この国でも禁制品と言うことは聞いていたので、もし持ち物を調べられ、現地語で私のカメラ、他の所持品を彼らから盗んだものだと言われても、私には抗弁のしようが無い。結局ゆすられてしまい、3DH巻き上げられた。金は大きい方が独り占めした。しゃくにさわるから2人を仲間割れさそうと、目の前で二人で金を分けろと言ったが、ちびガキはびびって、「いいよ、いいよ」という。仲間割れをさせることには失敗したが、ちびガキはなぜかその後私になつき、郵便局まで案内してくれた。

タンジェからカザまでの切符の一つ

ここは全く日本と同じような列車のシステムであった。まず改札口があり、そこで切符にはさみを入れてもらう。ヨーロッパではそんなことは一度もなかったので、奇妙な気がした。

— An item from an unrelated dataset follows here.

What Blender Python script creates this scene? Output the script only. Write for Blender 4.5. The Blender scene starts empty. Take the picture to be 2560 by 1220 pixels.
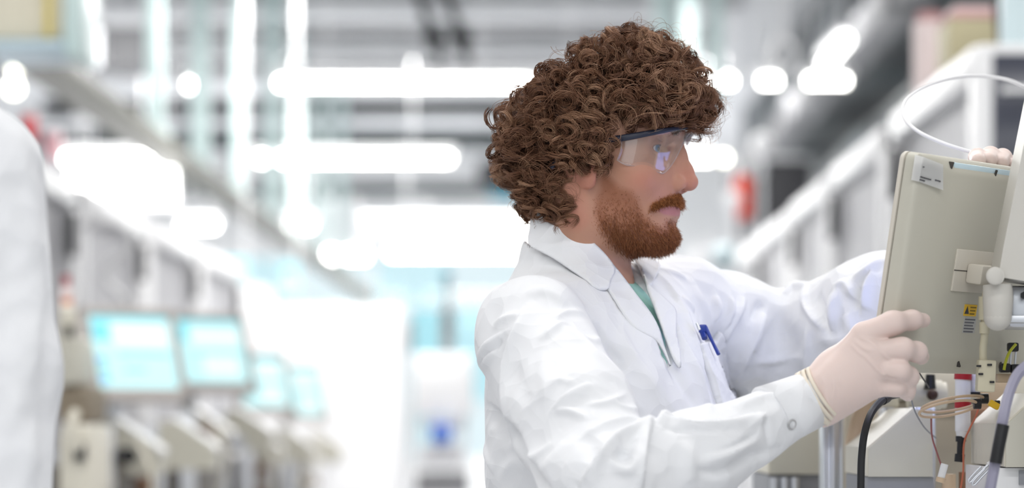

タンジェではあらゆることが新鮮だった。何よりもイスラム世界の一部をかいま見たことはそれまでのヨーロッパとは全く異なった世界のあることを改めて認識させられた。

列車はタンジェの駅を発車して、荒野の中をカザに向かった。初期の日本の新幹線のような車体の特急は車内もコンパートメントではなく、普通の日本の特急と同じであった。ただ、途中の駅で時折、木造の貨物車の様な客車も見かけた。

何より印象深かったのは、夕暮れの車窓から見た、つぎだらけの衣類をまとった裸足の羊飼いの少年の姿であった。世界には貧富の差があることを改めて感じた。

夜の9時半頃、列車はカザに到着。弟からの地図を頼りに、防衛庁から出向している日本人のO氏のアパートにたどり着き、久しぶりに日本のカレーライスをごちそうになった。